By Ostracizing Mountain Bikers, You’re Cutting  Off Our Parks’ Most Active Advocates

Due to the fact that mountain bikers, by and large, know that they have to work hard to acquire and retain access to good trails, they end up as the most active and involved advocates I’ve ever seen for proper trail usage, maintenance, and community volunteerism.

Case in point – my last job had me traveling regularly to Knoxville, Tennessee – a metro area about a third of the size of Portland, nestled against the Great Smoky Mountains in Eastern Tennessee.   Within a 15 minute drive of my company’s HQ were three separate high-quality mountain bike parks, (Concord, Ijams and Haw Ridge) each of them well-marked and extremely well-maintained by community volunteers.

 

One of them, Ijams Nature Park, is right across the river from downtown Knoxville, 5 minutes from the city center.   A 300-acre park reclaimed from what was earlier a marble quarry, Ijams has over 40 miles of multi-use trails, and an epic 12-mile mountain bike loop which is far and away the best after-work ride I’ve ever had.

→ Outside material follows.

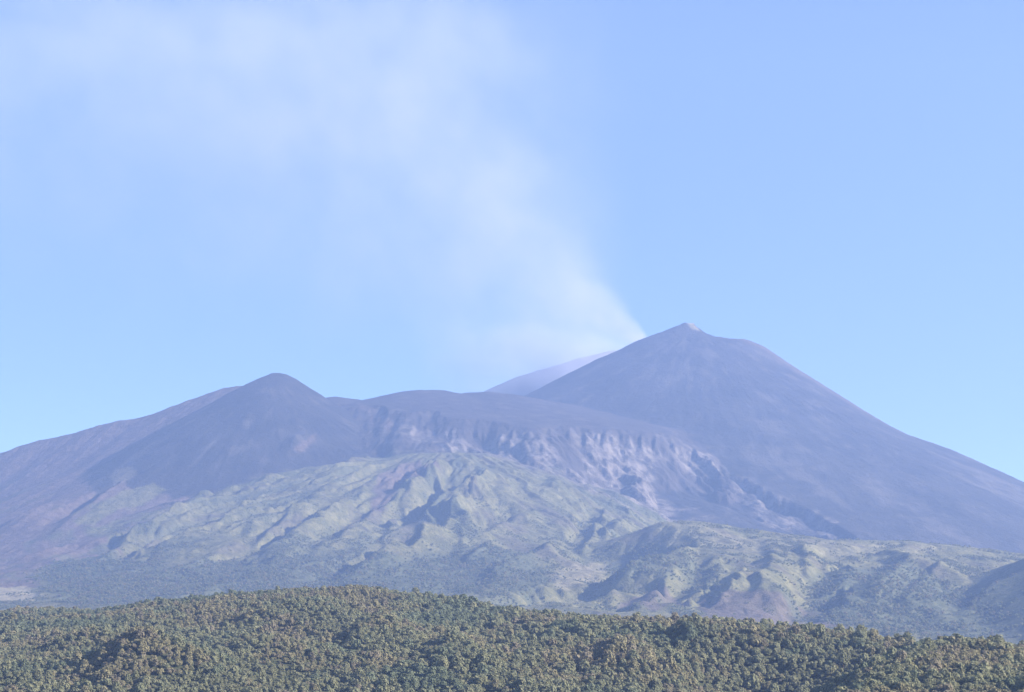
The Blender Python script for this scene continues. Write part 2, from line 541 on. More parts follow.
n_big = fbm(X / 500, Y / 500, 4, 161)
n_mid = fbm(X / 130, Y / 130, 5, 163)
Z_bare_lit = blur(own['bare_ridge'] * sstep(-.35, .2, .5 + n_big) + .25 * own['ash_shelf'])
Z_bare_lit = np.maximum(Z_bare_lit, .7 * own['volcano'] * sstep(.85, 1.2, vphi + .15 * n_mid) * (1 - sstep(1500, 2600, vr)))  # lighter brown down the cone's right flank: its sunlit strip put into the colour
_rest = np.maximum(np.maximum(cinder, shelf), np.maximum(bare, volcano))
_tongue = fbm(lphi * 8 + .4 * n_big, lr / 900, 4, 191) + .4 * n_mid
Z_border = sstep(-25, 25, lobe - _rest + 130 * _tongue) * (np.abs(lobe - _rest) < 140)
Z_green = np.where(np.abs(lobe - _rest) < 140, Z_border * (own['green_slope'] + own['cinder_cone'] + own['bare_ridge'] + own['ash_shelf'] * (past > 60)), own['green_slope'])
Z_flank = own['bare_ridge'] * sstep(.02, .3, fbm((X - .6 * Y) / 170, (Y + .6 * X) / 1300, 4, 193) + .3 * n_mid) * sstep(1250, 700, H)
Z_bare_lit = Z_bare_lit * (1 - .7 * blur(Z_flank, 1))
Z_grass = blur(Z_green + .7 * Z_flank + own['spur'] + own['foothills'] + .2 * own['dark_hill']) * sstep(-.5, .1, n_mid + .35)
# grass and bare ground alternate in strips that run down the slope
_st = fbm(lphi * 9 + .5 * n_big, lr / 1100, 4, 171)
_st2 = fbm((X + .2 * Y) / 140, Y / 600, 4, 173)
_strip = np.where(OWNER == [n for n, _ in LAYERS].index('green_slope'), _st, _st2) + .35 * n_mid
Z_scrub = Z_grass * sstep(.02, .38, _strip + .15 * n_big)
Z_bare_lit = np.maximum(Z_bare_lit, .45 * sstep(.10, .40, -_strip) * Z_grass)
Z_grass = Z_grass * (1 - .5 * sstep(.10, .40, -_strip))
Z_rock = np.zeros(X.shape)
for _poly in [
    [(396, 427), (440, 432), (520, 440), (556, 443), (562, 468), (540, 474), (510, 462), (470, 453), (420, 442)],
    [(580, 440), (640, 438), (664, 452), (655, 470), (645, 492), (612, 482), (585, 470)],
    [(670, 444), (705, 452), (728, 478), (702, 480), (680, 462)],
    [(738, 472), (780, 498), (802, 530), (768, 528), (742, 500)],
    [(808, 508), (836, 520), (852, 540), (814, 536)],
    [(560, 470), (600, 480), (660, 500), (722, 520), (640, 515), (580, 490)],
]:
    Z_rock = np.maximum(Z_rock, inside([site(*p) for p in _poly], 45, 110))
Z_rock = blur(Z_rock * sstep(-.25, .3, n_mid + .5 * SLOPE - .15))
Z_woods = np.maximum(.75 * Z_scrub, .9 * blur(own['dark_hill'], 1))
Z_pale = np.zeros(X.shape)
for _poly, _zone, _amt in [
    ([(-10, 515), (60, 518), (112, 538), (120, 554), (62, 560), (34, 588), (-10, 590)], 'bare', 1.),
    ([(296, 453), (303, 441), (314, 433), (314, 440), (302, 453)], 'bare', 1.),
    ([(110, 478), (118, 467), (134, 466), (136, 476), (122, 482)], 'pale', .35),
    ([(74, 522), (108, 497), (150, 483), (166, 490), (140, 505), (110, 515), (95, 527)], 'grass', .9),
    ([(352, 402), (372, 408), (398, 424), (392, 434), (372, 424)], 'bare', .8),
    ([(378, 474), (418, 458), (440, 470), (400, 486), (384, 510), (372, 514)], 'bare', .9),
    ([(700, 600), (760, 590), (830, 610), (850, 630), (700, 622)], 'bare', .8),
    ([(612, 606), (660, 580), (690, 604), (650, 612)], 'bare', .8),
    ([(548, 575), (590, 562), (606, 566), (600, 584), (560, 592)], 'pale', .45),
    ([(640, 528), (690, 524), (735, 536), (820, 541), (940, 546), (930, 552), (800, 550), (700, 544), (650, 542)], 'pale', .25),
    ([(685, 321.8), (690, 322.5), (694, 326), (699, 331), (693, 331), (688, 326)], 'pale', .9),
    ([(-10, 587), (24, 587), (38, 594), (30, 602), (-10, 603)], 'pale', 1.),
]:
    _w = inside([site(*p) for p in _poly], 14, 45) * _amt
    if _zone == 'bare':
        Z_bare_lit = np.maximum(Z_bare_lit, _w); Z_grass = Z_grass * (1 - _w)
    elif _zone == 'grass':
        Z_grass = np.maximum(Z_grass, _w)
    else:
        Z_pale = np.maximum(Z_pale, _w)

# ================================================================== NEAR WOODED HILL
NS = 5.0
nx_, ny_ = np.arange(-1500, 1500 + NS, NS), np.arange(1250, 4300 + NS, NS)
NX, NY = np.meshgrid(nx_, ny_)
NWX, NWY = NX + 22 * fbm(NX / 140, NY / 140, 3, 201), NY + 22 * fbm(NX / 140, NY / 140, 3, 211)
TREE_H = 9.0
crest = [(-160, 620, 3350), (0, 617, 3300), (30, 614, 3300), (70, 613, 3250), (105, 616, 3200), (130, 614, 3180), (155, 608.5, 3150), (194, 606, 3100), (241, 603, 3080), (262, 602, 3050), (302, 592, 3000), (363, 592, 2900), (393, 602, 2820), (416, 609, 2780), (460, 615, 2680),
         (500, 618, 2620), (520, 619, 2600), (560, 620, 2550), (611, 622, 2500), (650, 623, 2450), (714, 626, 2400), (731, 629, 2380), (770, 632, 2330), (827, 637, 2270), (870, 643, 2220), (920, 664, 2180), (980, 680, 2150), (1100, 700, 2100)]
nh, nside, nd = ridge(NX, NY, crest, .135, .22, 30)
nh = nh + 20 * fbm(NX / 300, NY / 300, 3, 221) * sstep(30, 250, nd) + 11 * (ridged((NX + .3 * NY) / 190, NY / 420, 3, 223) - .6) * sstep(20, 160, nd) + 2.5 * fbm(NX / 50, NY / 50, 3, 225)
knoll, ks, kd = ridge(NX, NY, [(940, 650, 1830), (952, 651, 1830), (965, 652, 1830), (985, 653, 1820), (1005, 661, 1810), (1024, 670, 1800), (1080, 694, 1780)], .34, .55, 14)
knoll = knoll - .8 * np.maximum(420 - NX, 0)
knoll = knoll + 2 * fbm(NX / 40, NY / 40, 3, 227)
nh = nh - 100 * np.exp(-((NX - 300) / 120) ** 2 - ((NY - 1900) / np.where(NY < 1900, 450, 190)) ** 2)      # the dip beside the knoll
flank, _s, _d = ridge(NX, NY, [(1000, 655, 2260), (975, 650, 2120), (950, 648, 2000), (930, 649, 1900), (912, 655, 1800), (897, 668, 1700), (886, 688, 1600), (880, 710, 1500)], .48, .12, 6)
knoll = np.maximum(knoll, flank + 1.5 * fbm(NX / 40, NY / 40, 3, 228))
NH0 = smax(nh, knoll, 4.0)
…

And weekdays, the parking lots of each of these parks were packed with riders, out appreciating the woods.

And that is the entire point.  Nearly every last one of the people I worked with would ride or run the trails of these parks regularly.  But more importantly, each would also routinely volunteer their time on weekends or on corporate volunteerism days to get out into the woods and do trail maintenance, signage upgrades, build bridges and berms, repair stream crossings, and otherwise make the trails beautiful, usable and sustainable ways for people to enjoy the outdoors.

Which is precisely why I’m baffled at Portland’s steady campaign to ostracize mountain bikers – a group that I’d say is arguably the most active resource they could have in terms of volunteer labor for creating and maintaining trails.

If you Want a Park Protected, Get People to Use It

The genius of our country’s National Parks system lies in the fact that the most vocal and active protectors of a natural area are those folks who actually USE it.   If our lovely city really does care about our great tracts of natural spaces, let them be used by those groups most passionate about keeping them open and natural.

My kids are serious about wanting to MTB.

My kids are serious about wanting to MTB.

The one of the biggest reasons that I’ve spent so much time with my kids out on trail, is that I want them to grow up with an appreciation and therefore a responsibility for our beautiful forested areas.   You can’t expect anyone to be responsible for something they can’t touch.

I hope the city of Portland gets the point – if you’re really are serious about protecting our natural spaces, don’t alienate what could be your biggest ally.